Como espírito, fez parte do grupo que acompanhou Kardec na
Codificação Espírita. Assinou juntamente com
outros espíritos ilustres o “Prolegônemos”
de “O Livro dos Espíritos” e mensagens suas foram
publicadas nas obras básicas e na Revista Espírita.
Fénelon se torna conhecido
Fénelon em muitos aspectos foi um homem de seu tempo, nascido
em uma época e país onde a religião tinha uma
importância para a vida das pessoas que é dificil de
ser compreendida em nossos dias, foi Católico sincero. Mas
defendeu o Catolicismo com eloquência, nunca com fanatismo,
os sermões que restaram e os escritos que deixou mostram
uma argumentação bem montada, sempre na busca do esclarecimento
do ouvinte e nunca atacando-o. Neste aspecto pode-se dizer que destou
de seus contemporâneos, pois enquanto governos e os povos
ainda matavam pelas diferenças religiosas, a tolerância
com os que tinham idéias diferentes da sua e a afabilidade
com todos com que lidava foram traços marcantes de sua personalidade.
No século XVIII, antes da Revolução Francesa
(1789), a Igreja era o único lugar onde a multidão
podia ouvir grandes oradores. Existiam os sermões de quaresma,
as grandes festas e os elogios fúnebres. O historiador Jacques
Wilhelm (WILHELM, 1988)
observa que enquanto as almas simples procuravam sobretudo as verdades
da religião e uma exortação ao bem, as pessoas
cultas buscavam também a perfeição da linguagem
e a riqueza das idéias.
Fénelon, já no começo de sua carreira eclesiástica,
chamou a atenção pela beleza e perfeição
de seus sermões e foi nomeado em 1678 para diretor do “Institute
des Nouvelles Catholiques” (Instituto dos Católicos
Novos). Este instituição buscava reeducar na religião
Católica as jovens de familias protestantes que haviam se
convertido ao Catolicismo. Suas experiências pedagógicas
o levaram a escrever em 1681 o livro “Traité de l’éducation
des filles” (Tratado sobre a Educação de Meninas).

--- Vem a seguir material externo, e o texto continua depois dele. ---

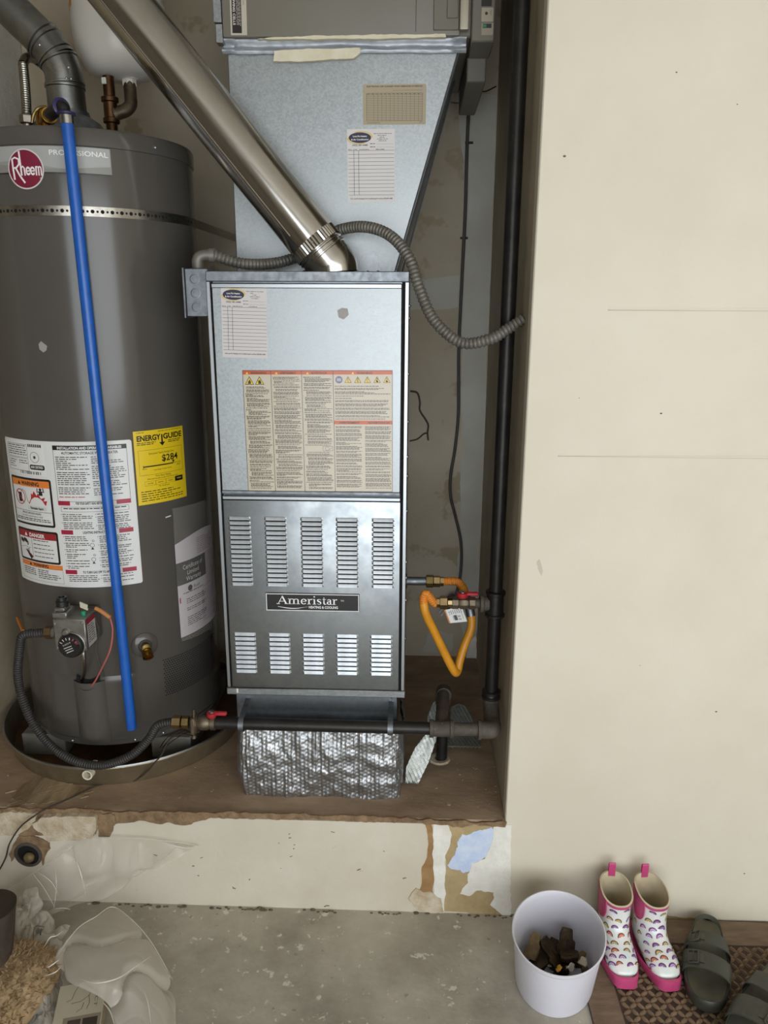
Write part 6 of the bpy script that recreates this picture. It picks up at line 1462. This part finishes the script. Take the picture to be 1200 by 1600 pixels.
# sheet leaning on the step wall
film('back_sheet', [[A_(-40,1402,1.60), A_(20,1385,1.615), A_(75,1350,1.622), A_(130,1314,1.626), A_(190,1312,1.628), A_(250,1314,1.628), A_(312,1322,1.629)],
                    [A_(-40,1420,1.585), A_(20,1405,1.60), A_(75,1375,1.61), A_(130,1345,1.612), A_(190,1340,1.615), A_(240,1345,1.618), A_(285,1338,1.622)],
                    [A_(-40,1450,1.56), A_(20,1435,1.57), A_(75,1405,1.58), A_(130,1380,1.585), A_(170,1375,1.595), A_(215,1372,1.605), A_(240,1365,1.615)],
                    [A_(-40,1490,1.52), A_(20,1475,1.53), A_(60,1440,1.545), A_(100,1422,1.56), A_(135,1412,1.57), A_(165,1405,1.58), A_(180,1398,1.595)]], .55, .3, bag, .010, 1., 'bag_film_thin')
# billowing mouth of the bag on the floor
def Zp(u, v, z): return at(u, v, Z=z)
film('billow', [[Zp(175,1417,.075), Zp(200,1432,.075), Zp(228,1462,.065), Zp(250,1495,.050), Zp(268,1530,.030), Zp(275,1560,.012), Zp(276,1640,.004)],
                [Zp(150,1432,.095), Zp(180,1455,.105), Zp(210,1480,.098), Zp(232,1512,.080), Zp(250,1545,.055), Zp(262,1575,.035), Zp(262,1645,.02)],
                [Zp(120,1452,.095), Zp(150,1480,.115), Zp(182,1505,.112), Zp(210,1532,.095), Zp(230,1562,.072), Zp(240,1590,.055), Zp(240,1650,.04)],
                [Zp(95,1475,.080), Zp(120,1505,.100), Zp(150,1532,.105), Zp(185,1545,.098), Zp(208,1560,.085), Zp(215,1590,.070), Zp(215,1655,.05)],
                [Zp(82,1500,.050), Zp(100,1530,.065), Zp(135,1548,.080), Zp(160,1562,.080), Zp(175,1585,.070), Zp(182,1610,.06), Zp(185,1660,.05)]], .45, .15, bag, .006, 4.)
film('gathered_neck', [[A_(20,1400,1.56), A_(55,1385,1.57), A_(62,1400,1.55), A_(80,1430,1.53), A_(92,1440,1.53), A_(110,1445,1.53)],
                       [A_(-20,1450,1.50), A_(25,1435,1.50), A_(45,1440,1.495), A_(66,1455,1.485), A_(85,1465,1.48), A_(100,1468,1.49)],
                       [A_(-20,1490,1.44), A_(20,1475,1.45), A_(50,1480,1.44), A_(70,1495,1.44), A_(85,1500,1.44), A_(98,1490,1.45)],
                       [A_(30,1530,1.36), A_(50,1520,1.37), A_(65,1525,1.36), A_(85,1545,1.36), A_(105,1560,1.36), A_(125,1555,1.37)],
                       [A_(50,1620,1.27), A_(66,1600,1.27), A_(75,1600,1.27), A_(90,1605,1.27), A_(110,1615,1.28), A_(150,1620,1.29)]], .9, .7, bag, .008, 9.)
# creases that catch the light
for pts in ([A_(-20,1398,1.598), A_(25,1382,1.612), A_(75,1348,1.619), A_(130,1312,1.622), A_(200,1310,1.624), A_(250,1313,1.625), A_(310,1321,1.626)],
            [A_(52,1366,1.61), A_(70,1390,1.59), A_(86,1418,1.57)], [A_(58,1362,1.612), A_(80,1378,1.60), A_(92,1400,1.585)], [A_(86,1356,1.612), A_(88,1385,1.60), A_(84,1420,1.575)],
            [A_(120,1345,1.612), A_(128,1372,1.60), A_(134,1400,1.585)], [A_(160,1330,1.618), A_(158,1352,1.615)], [A_(240,1352,1.616), A_(262,1338,1.62), A_(280,1320,1.624)], [A_(250,1316,1.622), A_(290,1325,1.622), A_(310,1321,1.625)],
            [A_(85,1420,1.56), A_(100,1419,1.56), A_(110,1421,1.56)], [A_(20,1395,1.585), A_(15,1425,1.56), A_(5,1450,1.53)], [A_(42,1385,1.59), A_(30,1420,1.55), A_(22,1455,1.52)], [A_(48,1438,1.50), A_(53,1460,1.48)],
            [Zp(85,1500,.07), Zp(120,1452,.104), Zp(150,1432,.108), Zp(176,1417,.086), Zp(205,1436,.086), Zp(232,1466,.074), Zp(252,1498,.058), Zp(270,1532,.036)],
            [Zp(125,1530,.112), Zp(150,1536,.115), Zp(185,1528,.112), Zp(215,1508,.104), Zp(236,1494,.085)], [Zp(225,1548,.085), Zp(232,1570,.078), Zp(236,1600,.066)], [Zp(160,1565,.092), Zp(172,1580,.086), Zp(180,1605,.075)],
            [Zp(70,1478,.10), Zp(78,1465,.105), Zp(88,1462,.105), Zp(98,1455,.10)], [Zp(75,1512,.085), Zp(92,1500,.09)], [Zp(72,1525,.08), Zp(88,1518,.085), Zp(96,1508,.085)]):
    q_ = spline(pts, 8); obj('crease', MB().tube(q_, [.0003+.0011*math.sin(math.pi*(i+.5)/len(q_)) for i in range(len(q_))], 6), 'film_fold', bag)
# printed mark on the film
p = at(65, 1449, Y=1.470); d = Decal(); d.stroke([(-.012, -.016), (-.013, .008), (-.007, .012), (.012, .010), (.006, .002)], .0018, '#4a4540', 1); d.fan(-.002, .001, .005, .006, '#57514a', 1, n=8); d.stroke([(.004, .006), (.004, -.008)], .003, '#3a3530', 1)
d.build('printed_mark', plane_map((p.x, p.y-.012, p.z), XA, Vector((0,.5,.86)), Vector((0,-.86,.5))), 'print_matte', bag)
# boxed paper with handwriting under the film
kb = at(125, 1600, Z=.03); px_ = thing('paper_packet', (kb.x, kb.y, 0), 'pale paper packet with handwriting inside the clear bag', 'packet')
ca, sa_ = math.cos(R_(-14)), math.sin(R_(-14)); U_, V_ = Vector((ca, -sa_*.0+0.25, 0)).normalized(), Vector((-.25, ca, 0)).normalized()
m = MB().obox(Vector((kb.x-.005, kb.y+.0, .020)), U_, V_, ZA, .050, .095, .0195); obj('box', m, 'kraft_box', px_, bevel=.003)
d = Decal(); W, H = .098, .115; d.rect(0, 0, W, H, '#bdb49f', 0)
d.stroke([(.040, .108), (.034, .095), (.030, .075), (.020, .070)], .0012, '#4a443a', 1); d.stroke([(.052, .108), (.066, .100), (.066, .080), (.050, .066), (.030, .064)], .0012, '#4a443a', 1); d.stroke([(.064, .080), (.068, .060), (.064, .044)], .0012, '#4a443a', 1); d.stroke([(.056, .062), (.054, .048), (.044, .040)], .0012, '#4a443a', 1)
d.text('SJECT', .078, .100, .0065, '#5a5448', 1, width=.052, rot=-math.pi/2)
d.rect(.020, .0, .096, .030, '#8d8371', 1); d.rect(.030, .0, .056, .022, '#4d4238', 2); d.rect(.060, .0, .090, .022, '#3c332b', 2)
d.build('sheet', plane_map(Vector((kb.x-.005, kb.y, .0395))-U_*.049-V_*.02, U_, V_, ZA), 'print_matte', px_)
# tan shaggy rug roll
rg = thing('shag_rug', (-.80, 1.25, 0), 'tan shaggy rug bunched on the floor at the bottom left corner', 'rug')
def rugsurf(u, v):
    y = 1.08+.37*v; xr = -.772-.03*v-.02*math.sin(v*6); x = -1.15+(xr+1.15)*u; h = .115*math.sin(math.pi*min(1, .15+.85*(1-u)**.6*1.1+.0))*.5+.055*math.sqrt(max(0, 1-(u*1.0)**4))
    h *= math.sqrt(max(0.02, 1-max(0, (v-.75)/.25)**2)); return Vector((x, y, .004+h+.006*mnoise.noise(Vector((x*30, y*30, 2)))))
obj('base', MB().grid(rugsurf, 40, 40), 'shag', rg)
m = MB(); r5 = random.Random(12)
for i in range(5200):
    u, v = r5.uniform(.35, 1), r5.random(); p_ = rugsurf(u, v); a_ = r5.uniform(0, 6.28); L_ = r5.uniform(.006, .013); dx = Vector((math.cos(a_), math.sin(a_), .8)).normalized(); s_ = Vector((-math.sin(a_), math.cos(a_), 0))*.0016
    q1 = p_+dx*L_*.5; q2 = p_+dx*L_+Vector((math.cos(a_), math.sin(a_), -.6))*L_*.45
    m.add([p_-s_, p_+s_, q1-s_, q1+s_, q2], [(0,1,3,2), (2,3,4)])
obj('pile', m, 'shag', rg, kind='stuff')
# brown post stub at the left frame edge
pc = at(-24, 1500, Z=.10)
post = thing('wood_stump', (pc.x, pc.y, .0), 'dark brown weathered round log end at the far left edge', 'log')
def logf(u, v):
    t = 2*math.pi*u; r = .060*(1-.10*v)+.002*mnoise.noise(Vector((math.cos(t)*4, math.sin(t)*4, v*3))); return Vector((pc.x-.002+r*math.cos(t)+.03*v*0, pc.y+r*math.sin(t)+.05*v, .11+.085*v))
m = MB().grid(logf, 36, 8); obj('bark', m, 'brown_post', post)
obj('cut_end', MB().add([logf(k/36, 1) for k in range(36)], [tuple(range(36))]), 'brown_post', post, smooth=False)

Essa experiência lhe trouxe alguns problemas, pois a moderação
com que tratava os protestantes e a recusa em impor aos convertidos
práticas devocionacias exageradas ou desnecessárias,
provocou inimizades e acusações de simpatia pelo Jansenismo.
Em 1685 ele escreveu uma obra teológica em refutação
ao Jansenismo. Esta corrente religiosa defendia posições
diferentes das adotadas pelo Catolicismo na relação
do “Livre Arbitrio” e da “Graça Divina”
com a questão da salvação humana. O livro se
chamava le “Traité de l’existence de Dieu et
de la réfutation du système de Malebranche sur la
nature et sur la Grâce” (Tratado sobre a existência
de Deus e de refutação ao sistema de Malebranche sobre
a Natureza e a Graça).
Neste ano ele também viajou algumas vezes em missão
de pregação. Luis XIV foi o responsável por
estas viagens. Ele revogou o Édito de Nantes promulgado pelo
rei Henrique IV em 13 de abril de 1598 que reconhecia os direitos
religiosos e políticos dos protestantes na França
e, entre outras medidas para convertê-los ao Catolicismo,
enviou oradores brilhantes em missões de pregação
pelas provincias onde eles tinham grande representatividade.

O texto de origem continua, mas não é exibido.